Global Witness says nearly 180 environmental activists were killed in 2014. The highest number were engaged in ‘land disputes’; next in line was ‘mining and extractive industries’; then ‘water and dams’; and finally, ‘logging’ and ‘agribusiness’.

Land dispute

Nelson Garcia was gunned down on 15 March in broad daylight. The 38-year-old father of five was active in the Civic Council of Popular and Indigenous Organizations of Honduras (COPINH) and was helping a poor community in Rio Lindo resist a land grab.

Water and dams

A colleague in COPINH, Berta Cáceres, was a fierce opponent of the Agua Zarca dam project, as well as of illegal logging and other environmentally damaging activities. Cáceres, who co-founded COPINH as a student, had been threatened with rape and death for her activism (there are indications that police and military have been part of the intimidation campaign). She was 44 when gunmen burst into her home at one in the morning, shooting the mother of four children dead and wounding Mexican activist Gustavo Castro Soto. As the sole witness, Soto is being detained in Honduras – and friends and allies fear for his safety.

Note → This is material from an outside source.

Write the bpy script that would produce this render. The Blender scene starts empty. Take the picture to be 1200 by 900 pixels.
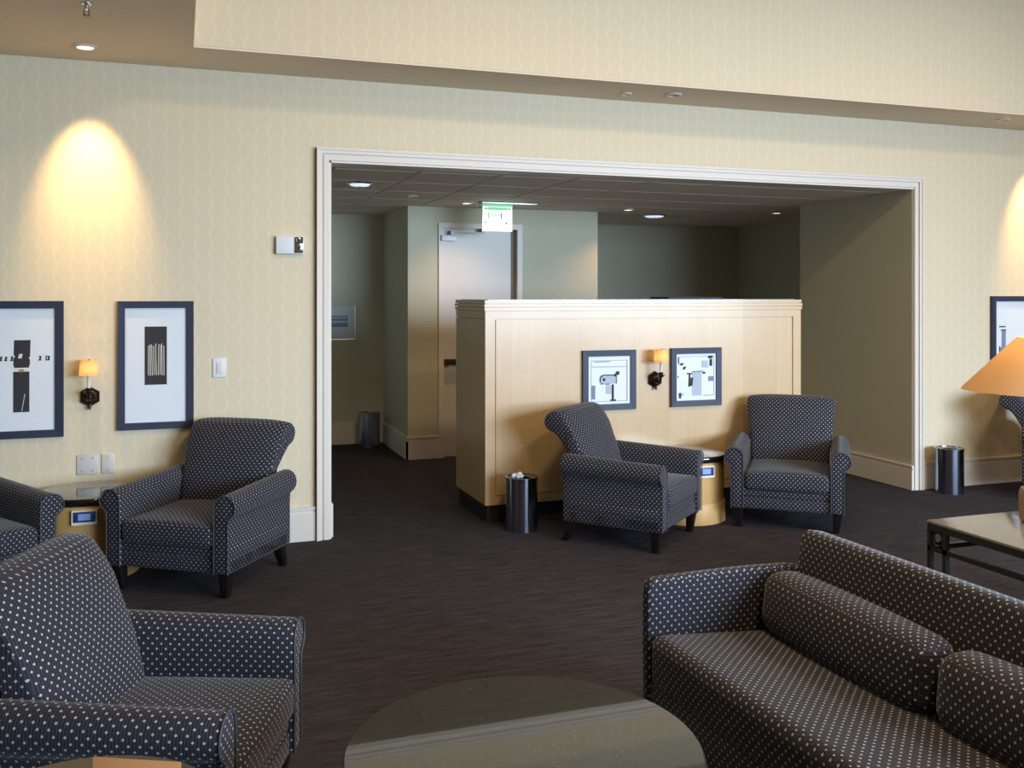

Not one of the brutally murdered people I’ve mentioned was an environmentalist sitting in a cushy office composing letters to funders to support a comfortable salary earned by mouthing the sorts of sentiments that the vaguely lefty coffee-and-IT culture of Seattle or the Glastonbury-and-indie-cinema schlebs would vibe with. All of them came out of communities directly threatened and harmed by the industries concerned.

All resisted the idea of destroying vital natural resources, not because they, like, just want to honour Mother Gaia, but because they lived with or feared the long-term damage to their water and soil and air, resources that are crucial to their survival. None wanted to resist progress because ‘we have to get back to a simpler, more mindful life, you know’; I am sure most would have welcomed progress and jobs and access to energy and all that jazz. But as the Wild Coast community notes, extractive industries have relatively short time horizons (I believe in that case the mining is expected to last just 22 years?), and the communities will pay a bitter and centuries-long cost for short-term jobs and infrastructure.

Many commodity resources sought by industry are in the lands of poor and ill-resourced communities, so these battles take place far out of sight, in the Philippines and rain-forest Brazil and the DRC. But they intersect with our lives, as consumers of the end products. Titanium, for example, the metal in play on the Wild Coast, is used (among many other things) in toothpaste and paint and golf-clubs – and as an ‘optical pacifier’ in paper.

We can, both as active citizens and as consumers, help these communities in their fight. We can campaign robustly for their voices to be heard and taken seriously; we can support investigative journalism and legal efforts to disinter the truth behind assassinations and intimidation. (Are police involved? What are the links between commercial interests and state actors?)

And we can start being mindful, as consumers, of the history and provenance of products, products that may have extracted a deadly cost before reaching our shelves.